Because of this, the MCSO must follow several specific steps to address the agency's disparate treatment of Latino residents, including regularly studying racial bias in deputies’ traffic stops and holding recurring community meetings to update the affected Latino community on the agency's progress. Penzone, who took office in 2017 after voters denied Arpaio a seventh term in the 2016 election, is now tasked with heading up these efforts.

As only Phoenix New Times reported last month, Penzone left the most recent meeting in Maryvale on October 15 early, before community members could ask him questions in the open forum period, a move that upset many audience members who were present. It was also a potential violation of a June 3 court order that requires him to participate and address concerns at all of these meetings.

Snow also criticized the data scientist from the research group CNA, which conducted the most recent traffic study for the MCSO. The scientist told community members last month that “the analysis was not able to uncover actual evidence of bias,” in contradiction with the study’s findings.

“That is a flat lie,” Snow said. “It is a misstatement to the Latino community members present.”

Snow acknowledged that the study, which found Latino and black residents of Maricopa County were more likely to be searched, ticketed, and arrested than other residents, didn’t establish the cause of these disparate outcomes.

“But that is a very different thing than saying there is no actual evidence of bias, because there is,” Snow said.

Snow also said he was tired of getting into “little matches” over whether bias did or did not exist within the MCSO. He said there was proof enough, according to what was mandated in the court order, that the sheriff needed to take action.

“The goal is to have a sheriff’s department that takes necessary and reasonable steps to investigate whether bias exists,” Snow said.

Brian Palmer, Penzone’s attorney, denied that the office was hostile to efforts to build trust with the Latino community. He said the CNA representative, who was not present at the status hearing, was merely using a different way to explain the data because she was a statistician.

“I disagree,” Snow said. “She’s a statistician. She knows better.”

Palmer also said Penzone only left the October community meeting early because members of the news media started to turn their attention onto him, and he didn’t want to be a distraction.

The basis for that claim is unclear. Though community members were publicly asking questions following a presentation shortly before Penzone left, none of them addressed themselves as members of the media.

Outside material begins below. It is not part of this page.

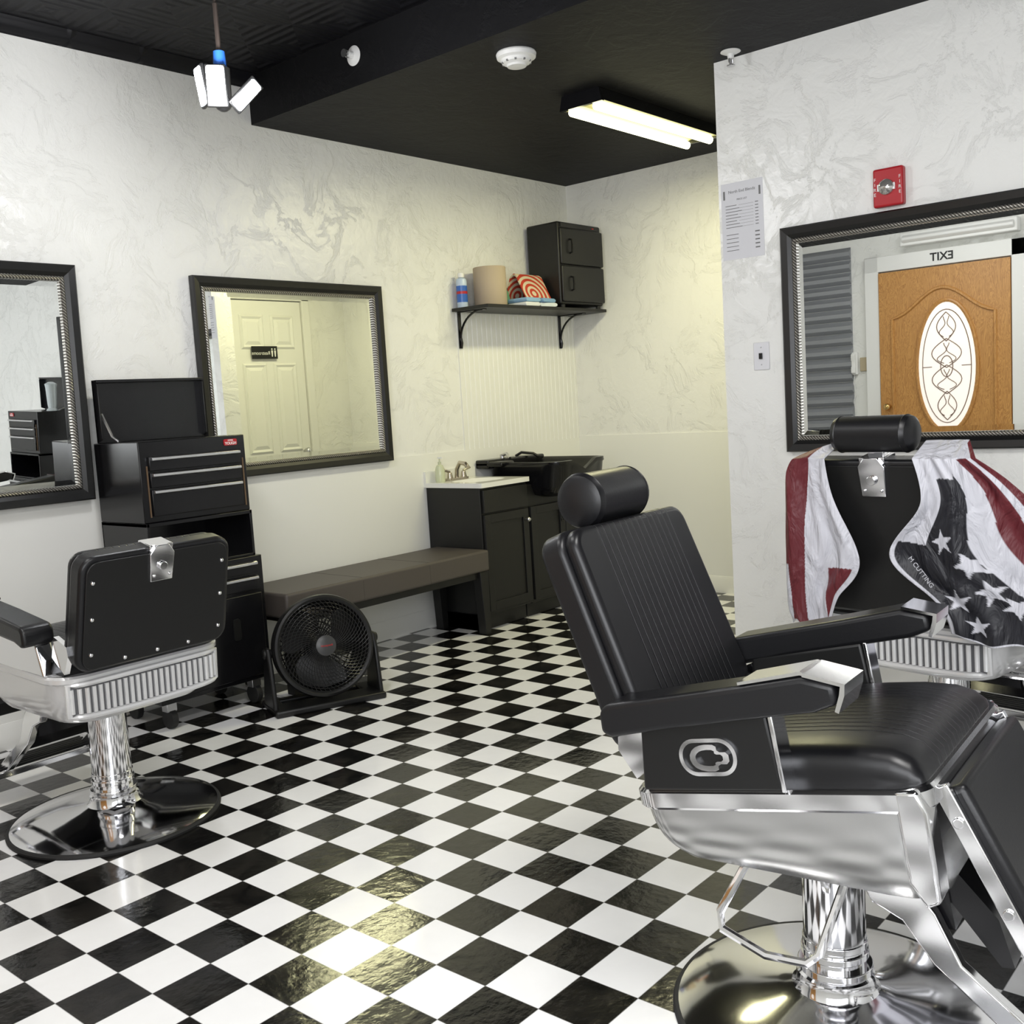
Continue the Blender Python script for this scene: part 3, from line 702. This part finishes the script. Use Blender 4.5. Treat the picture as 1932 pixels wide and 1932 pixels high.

“Those meetings are intended to communicate information relative to our progress and challenges with the order,” Penzone said when pressed by New Times about this after the hearing. “And if it’s solely about a small group of individuals wanting to point fingers at the sheriff and make accusations outside the Melendres order, it becomes a distraction.”

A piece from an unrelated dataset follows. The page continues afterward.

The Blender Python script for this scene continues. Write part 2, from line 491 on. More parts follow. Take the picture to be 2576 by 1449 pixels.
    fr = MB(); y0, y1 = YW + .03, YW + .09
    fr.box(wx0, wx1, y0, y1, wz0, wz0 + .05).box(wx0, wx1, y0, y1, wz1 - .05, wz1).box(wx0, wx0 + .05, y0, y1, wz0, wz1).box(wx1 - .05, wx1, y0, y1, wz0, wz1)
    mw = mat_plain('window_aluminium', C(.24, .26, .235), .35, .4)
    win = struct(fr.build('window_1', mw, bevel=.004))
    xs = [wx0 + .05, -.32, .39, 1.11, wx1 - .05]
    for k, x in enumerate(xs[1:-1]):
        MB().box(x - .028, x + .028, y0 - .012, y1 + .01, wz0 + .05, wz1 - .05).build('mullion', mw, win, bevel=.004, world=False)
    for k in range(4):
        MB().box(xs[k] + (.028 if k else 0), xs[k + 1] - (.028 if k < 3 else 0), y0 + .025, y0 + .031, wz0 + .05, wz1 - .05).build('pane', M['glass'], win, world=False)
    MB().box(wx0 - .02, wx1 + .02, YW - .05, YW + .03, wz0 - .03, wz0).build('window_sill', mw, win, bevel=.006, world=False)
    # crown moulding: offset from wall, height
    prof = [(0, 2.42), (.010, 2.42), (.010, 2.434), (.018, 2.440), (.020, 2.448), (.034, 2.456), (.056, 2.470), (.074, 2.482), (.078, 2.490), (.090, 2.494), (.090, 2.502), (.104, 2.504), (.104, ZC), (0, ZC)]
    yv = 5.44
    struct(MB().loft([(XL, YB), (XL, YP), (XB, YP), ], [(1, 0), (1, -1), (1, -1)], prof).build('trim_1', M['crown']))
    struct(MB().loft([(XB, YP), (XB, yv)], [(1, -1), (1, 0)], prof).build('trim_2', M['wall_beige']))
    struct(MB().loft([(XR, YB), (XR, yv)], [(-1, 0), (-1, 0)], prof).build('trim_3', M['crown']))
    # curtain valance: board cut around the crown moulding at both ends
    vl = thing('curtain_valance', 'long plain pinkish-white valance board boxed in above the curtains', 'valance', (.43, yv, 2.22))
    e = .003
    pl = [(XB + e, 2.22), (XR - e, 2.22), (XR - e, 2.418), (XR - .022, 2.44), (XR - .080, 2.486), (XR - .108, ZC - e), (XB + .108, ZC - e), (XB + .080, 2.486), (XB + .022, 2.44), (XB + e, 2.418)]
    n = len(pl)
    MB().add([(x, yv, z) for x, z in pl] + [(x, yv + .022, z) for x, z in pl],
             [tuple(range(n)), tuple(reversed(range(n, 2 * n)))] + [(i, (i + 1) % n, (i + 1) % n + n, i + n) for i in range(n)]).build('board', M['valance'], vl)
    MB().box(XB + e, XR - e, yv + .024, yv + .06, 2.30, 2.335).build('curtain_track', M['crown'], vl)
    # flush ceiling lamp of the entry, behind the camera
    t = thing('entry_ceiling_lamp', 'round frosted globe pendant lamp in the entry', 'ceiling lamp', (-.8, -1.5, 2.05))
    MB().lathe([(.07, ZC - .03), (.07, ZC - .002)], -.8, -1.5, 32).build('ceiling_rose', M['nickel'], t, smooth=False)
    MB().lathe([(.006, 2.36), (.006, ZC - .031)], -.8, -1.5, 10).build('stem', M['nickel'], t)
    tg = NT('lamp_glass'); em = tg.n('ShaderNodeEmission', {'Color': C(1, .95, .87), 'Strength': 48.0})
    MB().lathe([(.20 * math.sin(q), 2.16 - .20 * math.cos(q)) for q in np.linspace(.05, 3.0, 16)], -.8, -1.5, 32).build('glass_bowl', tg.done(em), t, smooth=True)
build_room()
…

The sheriff could not point to which questions posed by the community at the meeting he was referring to, or speak to what concerns they raised that he considered politically motivated accusations.

“I think we’re going to go around in circles over this,” he told New Times when asked to clarify.

It’s possible the sheriff was referring to a question by Salvador Reza, a community member who was at the Maryvale meeting, about how many Latino residents arrested during traffic stops had been deported through the MCSO’s partnership with Immigration and Customs Enforcement. Penzone continues to allow the immigration agents inside Maricopa County jails to screen the citizenship status of all inmates.

Reza said the cooperation with ICE also relates to Melendres, because it concerned MCSO’s findings that Latinos were more likely to be arrested during traffic stops. As disparity continues to exist, Latino community members are more likely to come in contact with ICE agents than their white peers. For community members who are undocumented, this can funnel deportation. “And how can you build trust with the community when you continue to allow ICE in your jails?” Reza asked Penzone at the October meeting.

In the end, Judge Snow told Penzone that the MCSO needed to do better, but didn’t motion to remove further control of Melendres efforts from the office to an outside monitor, or place Penzone in violation of the court order, as he threatened to do throughout the hearing.

“It was another scolding,” said Sylvia Herrera, an activist and a member of the Community Advisory Board, which was appointed to provide the sheriff's office with guidance on issues important to the Latino community. “But we’re seeing a pattern. Penzone’s being scolded, just as Arpaio was being scolded. But it reaches a point where you say, 'okay, the office is not following the order.'”

“I think the judge continues to have concerns over the outcomes that he’s seeing, and we’re working hard to get those things addressed,” Penzone said after the court hearing. “It’s going to probably take a high level of transparency, or just more detail about what we’re already doing. It’s a slow process, but we’ll stay the course.”